▸ **The problem**
Keep only the lines of the listing that include the word "scene", and copy them.
########################################
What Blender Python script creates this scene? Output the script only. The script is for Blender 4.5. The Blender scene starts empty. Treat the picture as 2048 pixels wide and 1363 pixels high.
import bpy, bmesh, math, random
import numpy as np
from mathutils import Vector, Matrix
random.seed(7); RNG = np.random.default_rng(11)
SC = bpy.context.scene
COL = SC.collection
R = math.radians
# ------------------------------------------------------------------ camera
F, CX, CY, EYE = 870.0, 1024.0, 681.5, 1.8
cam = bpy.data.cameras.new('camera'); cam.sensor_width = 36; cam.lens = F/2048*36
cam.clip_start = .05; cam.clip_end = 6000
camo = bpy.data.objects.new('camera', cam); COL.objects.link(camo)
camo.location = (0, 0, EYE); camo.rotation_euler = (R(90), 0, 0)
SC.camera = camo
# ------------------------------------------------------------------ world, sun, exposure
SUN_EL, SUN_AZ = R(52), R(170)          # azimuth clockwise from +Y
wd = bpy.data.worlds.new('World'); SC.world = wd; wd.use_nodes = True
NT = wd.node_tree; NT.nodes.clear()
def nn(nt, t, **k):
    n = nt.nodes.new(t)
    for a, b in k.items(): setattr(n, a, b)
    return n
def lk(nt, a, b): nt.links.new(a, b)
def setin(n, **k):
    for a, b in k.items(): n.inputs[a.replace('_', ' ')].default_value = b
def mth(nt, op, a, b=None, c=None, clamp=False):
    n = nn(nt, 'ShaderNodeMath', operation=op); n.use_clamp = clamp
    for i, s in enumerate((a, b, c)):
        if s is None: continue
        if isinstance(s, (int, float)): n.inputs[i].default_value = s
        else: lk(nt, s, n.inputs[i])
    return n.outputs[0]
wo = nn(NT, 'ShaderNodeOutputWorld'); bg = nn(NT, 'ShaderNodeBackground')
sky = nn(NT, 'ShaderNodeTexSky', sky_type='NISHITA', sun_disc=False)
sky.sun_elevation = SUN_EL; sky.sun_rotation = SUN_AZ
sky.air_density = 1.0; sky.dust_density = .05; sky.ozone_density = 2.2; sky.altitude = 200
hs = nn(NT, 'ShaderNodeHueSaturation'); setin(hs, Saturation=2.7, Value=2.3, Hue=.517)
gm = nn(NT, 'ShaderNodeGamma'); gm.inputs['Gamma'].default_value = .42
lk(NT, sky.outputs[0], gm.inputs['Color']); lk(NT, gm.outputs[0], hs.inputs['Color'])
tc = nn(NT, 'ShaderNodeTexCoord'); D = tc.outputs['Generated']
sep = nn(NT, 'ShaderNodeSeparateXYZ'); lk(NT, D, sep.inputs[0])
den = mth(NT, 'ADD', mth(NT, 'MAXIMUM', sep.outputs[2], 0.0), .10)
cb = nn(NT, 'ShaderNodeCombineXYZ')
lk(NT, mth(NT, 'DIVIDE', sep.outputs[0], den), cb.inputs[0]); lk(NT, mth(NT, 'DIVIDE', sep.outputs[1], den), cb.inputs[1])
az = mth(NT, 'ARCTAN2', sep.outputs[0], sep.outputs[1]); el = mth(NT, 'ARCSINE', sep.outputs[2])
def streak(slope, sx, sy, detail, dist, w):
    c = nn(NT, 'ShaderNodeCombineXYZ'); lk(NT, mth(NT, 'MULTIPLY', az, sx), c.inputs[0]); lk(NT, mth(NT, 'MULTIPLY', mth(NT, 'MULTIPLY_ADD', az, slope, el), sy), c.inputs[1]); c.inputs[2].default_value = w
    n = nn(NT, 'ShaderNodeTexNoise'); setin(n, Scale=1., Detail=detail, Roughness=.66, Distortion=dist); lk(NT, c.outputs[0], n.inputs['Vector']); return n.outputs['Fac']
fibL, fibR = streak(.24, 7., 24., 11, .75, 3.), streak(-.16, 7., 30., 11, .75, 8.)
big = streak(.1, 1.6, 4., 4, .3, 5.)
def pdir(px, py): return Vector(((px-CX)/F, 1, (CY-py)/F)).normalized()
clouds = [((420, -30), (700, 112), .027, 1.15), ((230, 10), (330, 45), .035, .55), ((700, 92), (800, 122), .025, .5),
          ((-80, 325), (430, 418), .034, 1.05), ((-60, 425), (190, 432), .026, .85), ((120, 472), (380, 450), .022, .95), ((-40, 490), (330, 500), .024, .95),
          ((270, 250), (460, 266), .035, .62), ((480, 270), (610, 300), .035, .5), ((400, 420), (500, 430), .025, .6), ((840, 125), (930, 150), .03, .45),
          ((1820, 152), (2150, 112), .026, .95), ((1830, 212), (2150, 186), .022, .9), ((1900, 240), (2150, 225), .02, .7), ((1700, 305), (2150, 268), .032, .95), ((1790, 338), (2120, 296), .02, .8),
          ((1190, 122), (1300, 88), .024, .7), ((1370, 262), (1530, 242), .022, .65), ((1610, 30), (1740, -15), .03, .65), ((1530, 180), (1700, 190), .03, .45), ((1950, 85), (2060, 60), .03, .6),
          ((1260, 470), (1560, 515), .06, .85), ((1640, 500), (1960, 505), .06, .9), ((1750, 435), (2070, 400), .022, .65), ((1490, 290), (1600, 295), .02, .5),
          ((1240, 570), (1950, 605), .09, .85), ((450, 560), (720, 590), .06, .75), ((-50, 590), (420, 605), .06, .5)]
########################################
▸ **Result of the exercise**
What Blender Python script creates this scene? Output the script only. The script is for Blender 4.5. The Blender scene starts empty. Treat the picture as 2048 pixels wide and 1363 pixels high.
SC = bpy.context.scene